Chickweed as it is going to flower.

While there is not a lot that can endure the dogged days of winter, there is one wild edible that can be seen holding tenaciously to the frozen ground, reaching its limbs through cracks in the ice and breaks in the snow, and populating the pathways in our high tunnels.  UTC/NF farmer Rachel de Vitry shares her insights on Chickweed, a surprisingly resilient cold hardy vegetable that makes a happy home on our farm:

“Chickweed, so named because it’s commonly eaten by chickens, is a cold-season wild edible growing in abundance at the farm.  And we are happy to have it!  It’s tasty and nutritious, and, remarkably, will germinate and grow through the winter. 

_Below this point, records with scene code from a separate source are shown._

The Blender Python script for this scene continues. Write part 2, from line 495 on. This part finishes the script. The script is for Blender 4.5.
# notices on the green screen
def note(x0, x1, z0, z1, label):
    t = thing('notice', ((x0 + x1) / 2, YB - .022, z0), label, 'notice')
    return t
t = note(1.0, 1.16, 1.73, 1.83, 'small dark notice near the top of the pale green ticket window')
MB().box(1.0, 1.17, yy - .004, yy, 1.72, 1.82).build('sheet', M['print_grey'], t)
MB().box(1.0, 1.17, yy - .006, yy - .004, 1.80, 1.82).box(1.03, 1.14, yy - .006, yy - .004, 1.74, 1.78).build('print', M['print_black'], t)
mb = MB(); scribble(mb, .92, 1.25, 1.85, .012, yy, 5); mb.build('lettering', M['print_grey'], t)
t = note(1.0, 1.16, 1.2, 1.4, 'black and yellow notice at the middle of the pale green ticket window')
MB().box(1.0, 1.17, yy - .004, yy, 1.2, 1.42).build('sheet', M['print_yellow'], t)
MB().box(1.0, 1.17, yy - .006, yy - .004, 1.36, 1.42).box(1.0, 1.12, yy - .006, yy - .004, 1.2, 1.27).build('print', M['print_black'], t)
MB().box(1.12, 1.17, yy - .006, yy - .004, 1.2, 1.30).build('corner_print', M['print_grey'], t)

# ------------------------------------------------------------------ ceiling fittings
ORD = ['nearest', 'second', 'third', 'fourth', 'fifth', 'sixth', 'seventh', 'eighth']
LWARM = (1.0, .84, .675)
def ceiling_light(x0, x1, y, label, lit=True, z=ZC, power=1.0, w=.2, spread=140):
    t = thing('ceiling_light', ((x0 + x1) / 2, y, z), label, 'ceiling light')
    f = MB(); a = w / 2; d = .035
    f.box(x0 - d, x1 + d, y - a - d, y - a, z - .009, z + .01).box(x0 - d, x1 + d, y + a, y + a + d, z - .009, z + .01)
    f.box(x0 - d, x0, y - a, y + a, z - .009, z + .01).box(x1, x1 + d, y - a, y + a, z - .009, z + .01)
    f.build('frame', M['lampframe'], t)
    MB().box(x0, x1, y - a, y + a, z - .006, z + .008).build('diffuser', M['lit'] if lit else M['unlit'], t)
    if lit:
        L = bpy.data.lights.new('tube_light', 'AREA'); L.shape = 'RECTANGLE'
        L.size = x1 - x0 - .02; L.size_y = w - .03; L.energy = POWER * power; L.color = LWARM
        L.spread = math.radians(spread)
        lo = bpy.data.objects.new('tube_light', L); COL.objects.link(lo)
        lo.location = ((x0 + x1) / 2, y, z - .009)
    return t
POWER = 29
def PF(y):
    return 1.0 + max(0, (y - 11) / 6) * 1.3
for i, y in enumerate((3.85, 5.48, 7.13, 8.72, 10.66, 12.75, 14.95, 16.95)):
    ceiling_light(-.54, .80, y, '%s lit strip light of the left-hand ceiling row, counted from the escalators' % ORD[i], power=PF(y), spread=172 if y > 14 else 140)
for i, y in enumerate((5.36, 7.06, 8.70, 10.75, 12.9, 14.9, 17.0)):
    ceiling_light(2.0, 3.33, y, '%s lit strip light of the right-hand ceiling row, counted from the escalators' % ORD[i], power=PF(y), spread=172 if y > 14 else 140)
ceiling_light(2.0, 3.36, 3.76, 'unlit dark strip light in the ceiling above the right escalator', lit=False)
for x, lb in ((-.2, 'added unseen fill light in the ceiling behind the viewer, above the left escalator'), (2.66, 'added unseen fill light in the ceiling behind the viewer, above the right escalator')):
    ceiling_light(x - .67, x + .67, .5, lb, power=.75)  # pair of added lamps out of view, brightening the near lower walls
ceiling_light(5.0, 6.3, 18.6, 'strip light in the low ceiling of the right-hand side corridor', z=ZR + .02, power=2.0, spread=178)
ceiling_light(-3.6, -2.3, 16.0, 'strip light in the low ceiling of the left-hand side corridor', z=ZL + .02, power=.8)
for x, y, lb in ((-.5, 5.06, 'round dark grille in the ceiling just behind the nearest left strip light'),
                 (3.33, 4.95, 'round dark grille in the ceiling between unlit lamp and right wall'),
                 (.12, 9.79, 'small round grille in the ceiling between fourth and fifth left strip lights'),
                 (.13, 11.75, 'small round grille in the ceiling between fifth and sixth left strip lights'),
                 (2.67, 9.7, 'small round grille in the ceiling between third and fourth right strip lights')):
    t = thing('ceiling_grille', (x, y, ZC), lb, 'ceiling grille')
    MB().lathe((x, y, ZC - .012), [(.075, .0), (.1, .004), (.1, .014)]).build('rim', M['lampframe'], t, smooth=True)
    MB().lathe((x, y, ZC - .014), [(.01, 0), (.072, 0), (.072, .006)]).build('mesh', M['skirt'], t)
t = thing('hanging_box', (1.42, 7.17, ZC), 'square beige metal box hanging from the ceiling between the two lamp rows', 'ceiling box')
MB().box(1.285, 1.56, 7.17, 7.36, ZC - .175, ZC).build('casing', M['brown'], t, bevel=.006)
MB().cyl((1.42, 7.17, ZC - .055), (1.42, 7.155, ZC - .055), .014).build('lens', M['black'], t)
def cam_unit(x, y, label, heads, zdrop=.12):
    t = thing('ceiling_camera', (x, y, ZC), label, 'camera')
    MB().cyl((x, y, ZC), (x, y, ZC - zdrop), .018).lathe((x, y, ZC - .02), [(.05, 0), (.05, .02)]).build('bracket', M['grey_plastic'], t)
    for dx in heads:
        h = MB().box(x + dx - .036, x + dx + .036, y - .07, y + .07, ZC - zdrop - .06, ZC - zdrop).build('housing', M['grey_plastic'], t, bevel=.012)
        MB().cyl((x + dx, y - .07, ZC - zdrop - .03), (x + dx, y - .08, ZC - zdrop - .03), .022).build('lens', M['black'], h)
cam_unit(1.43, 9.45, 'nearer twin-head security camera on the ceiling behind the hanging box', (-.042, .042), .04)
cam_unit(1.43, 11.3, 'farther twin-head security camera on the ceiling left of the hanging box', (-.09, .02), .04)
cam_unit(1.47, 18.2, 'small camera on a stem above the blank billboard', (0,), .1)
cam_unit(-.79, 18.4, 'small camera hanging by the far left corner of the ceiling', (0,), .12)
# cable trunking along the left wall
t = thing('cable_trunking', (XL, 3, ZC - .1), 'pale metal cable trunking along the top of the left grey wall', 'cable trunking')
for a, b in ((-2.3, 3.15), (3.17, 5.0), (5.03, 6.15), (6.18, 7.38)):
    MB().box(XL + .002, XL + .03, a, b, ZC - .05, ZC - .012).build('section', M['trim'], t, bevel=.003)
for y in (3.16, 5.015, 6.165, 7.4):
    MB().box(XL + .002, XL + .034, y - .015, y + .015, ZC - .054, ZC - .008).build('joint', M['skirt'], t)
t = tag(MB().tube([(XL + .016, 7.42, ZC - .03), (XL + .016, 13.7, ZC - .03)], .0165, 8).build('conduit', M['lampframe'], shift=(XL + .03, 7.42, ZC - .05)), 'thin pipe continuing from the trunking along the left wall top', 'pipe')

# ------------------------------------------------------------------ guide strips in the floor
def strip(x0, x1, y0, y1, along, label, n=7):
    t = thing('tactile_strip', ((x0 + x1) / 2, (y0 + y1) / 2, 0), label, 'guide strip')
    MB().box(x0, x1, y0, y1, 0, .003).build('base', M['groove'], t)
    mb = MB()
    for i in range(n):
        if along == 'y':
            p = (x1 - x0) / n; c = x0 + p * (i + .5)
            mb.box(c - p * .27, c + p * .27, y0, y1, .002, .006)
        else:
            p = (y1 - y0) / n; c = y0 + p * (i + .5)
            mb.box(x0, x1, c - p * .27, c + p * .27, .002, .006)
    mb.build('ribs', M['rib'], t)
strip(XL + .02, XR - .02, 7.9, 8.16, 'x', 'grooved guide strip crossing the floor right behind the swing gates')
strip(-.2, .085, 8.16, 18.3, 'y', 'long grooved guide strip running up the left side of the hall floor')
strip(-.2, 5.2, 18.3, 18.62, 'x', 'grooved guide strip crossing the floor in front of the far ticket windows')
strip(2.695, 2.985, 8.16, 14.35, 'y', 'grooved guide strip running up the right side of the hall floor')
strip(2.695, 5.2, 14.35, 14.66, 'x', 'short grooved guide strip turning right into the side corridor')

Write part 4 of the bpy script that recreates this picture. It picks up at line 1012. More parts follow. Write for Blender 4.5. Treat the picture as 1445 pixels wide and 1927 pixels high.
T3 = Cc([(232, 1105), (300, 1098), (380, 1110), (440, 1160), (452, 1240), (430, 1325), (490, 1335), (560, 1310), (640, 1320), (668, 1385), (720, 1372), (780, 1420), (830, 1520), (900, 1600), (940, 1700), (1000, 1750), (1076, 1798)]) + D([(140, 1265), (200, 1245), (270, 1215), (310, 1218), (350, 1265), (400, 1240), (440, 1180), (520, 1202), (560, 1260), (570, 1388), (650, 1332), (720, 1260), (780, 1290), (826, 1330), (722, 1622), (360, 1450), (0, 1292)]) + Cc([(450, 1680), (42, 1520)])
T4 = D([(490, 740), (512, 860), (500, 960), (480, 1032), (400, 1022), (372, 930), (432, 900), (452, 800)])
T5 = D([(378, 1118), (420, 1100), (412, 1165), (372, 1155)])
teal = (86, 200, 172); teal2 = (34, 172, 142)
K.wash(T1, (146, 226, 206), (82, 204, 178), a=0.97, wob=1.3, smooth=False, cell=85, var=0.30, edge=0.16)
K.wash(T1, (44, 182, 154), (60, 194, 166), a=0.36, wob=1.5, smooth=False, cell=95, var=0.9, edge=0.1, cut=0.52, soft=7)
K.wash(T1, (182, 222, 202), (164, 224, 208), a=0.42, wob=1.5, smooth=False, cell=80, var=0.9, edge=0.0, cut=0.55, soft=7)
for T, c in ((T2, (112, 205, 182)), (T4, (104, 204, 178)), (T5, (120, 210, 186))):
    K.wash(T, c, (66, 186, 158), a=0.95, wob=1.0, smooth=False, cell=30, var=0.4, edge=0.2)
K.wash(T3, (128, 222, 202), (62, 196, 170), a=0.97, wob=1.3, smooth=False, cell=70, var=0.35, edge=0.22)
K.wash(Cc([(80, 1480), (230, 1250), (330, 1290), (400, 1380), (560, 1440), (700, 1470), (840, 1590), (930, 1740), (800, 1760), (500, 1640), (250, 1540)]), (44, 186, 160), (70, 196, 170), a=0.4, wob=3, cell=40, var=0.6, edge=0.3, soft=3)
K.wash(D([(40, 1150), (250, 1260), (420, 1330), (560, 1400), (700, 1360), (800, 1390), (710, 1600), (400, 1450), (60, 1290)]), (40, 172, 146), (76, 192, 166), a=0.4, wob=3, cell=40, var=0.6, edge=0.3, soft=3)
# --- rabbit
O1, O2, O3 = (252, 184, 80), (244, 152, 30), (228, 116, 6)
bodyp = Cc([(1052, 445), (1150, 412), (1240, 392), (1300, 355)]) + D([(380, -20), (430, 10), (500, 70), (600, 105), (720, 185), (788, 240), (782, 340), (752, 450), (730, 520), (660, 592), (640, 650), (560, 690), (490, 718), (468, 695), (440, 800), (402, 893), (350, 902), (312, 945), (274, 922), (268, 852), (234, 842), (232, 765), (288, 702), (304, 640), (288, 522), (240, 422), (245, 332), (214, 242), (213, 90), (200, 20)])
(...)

Chickweed is a member the family Caryophyllaceae, also known as the pink or carnation family.  Native to Europe, it was introduced to New England in 1672 and is now found on all continents, including Antarctica.  Plants are capable of producing up to 15,000 seeds, 5-7 weeks after germination.  With four generations possible in one growing season, a single seed can produce over 15 billion seeds.

As for culinary uses, chickweed can be eaten raw in salads or cooked like spinach for 5 minutes, which gives it a taste similar to cooked spinach.  When cooked, it can be added to soups and stews or served as a side dish. Chickweed is nutritious and an excellent source of vitamins A, D, B complex, C, and rutin (an accompanying flavonoid), as well as iron, calcium, potassium, phosphorus, zinc, manganese, sodium, copper, and silica.”


Chickweed will be available at our farmstand at the Rittenhouse Farmer’s Market when we return on Saturday March 28th and should be available through the spring!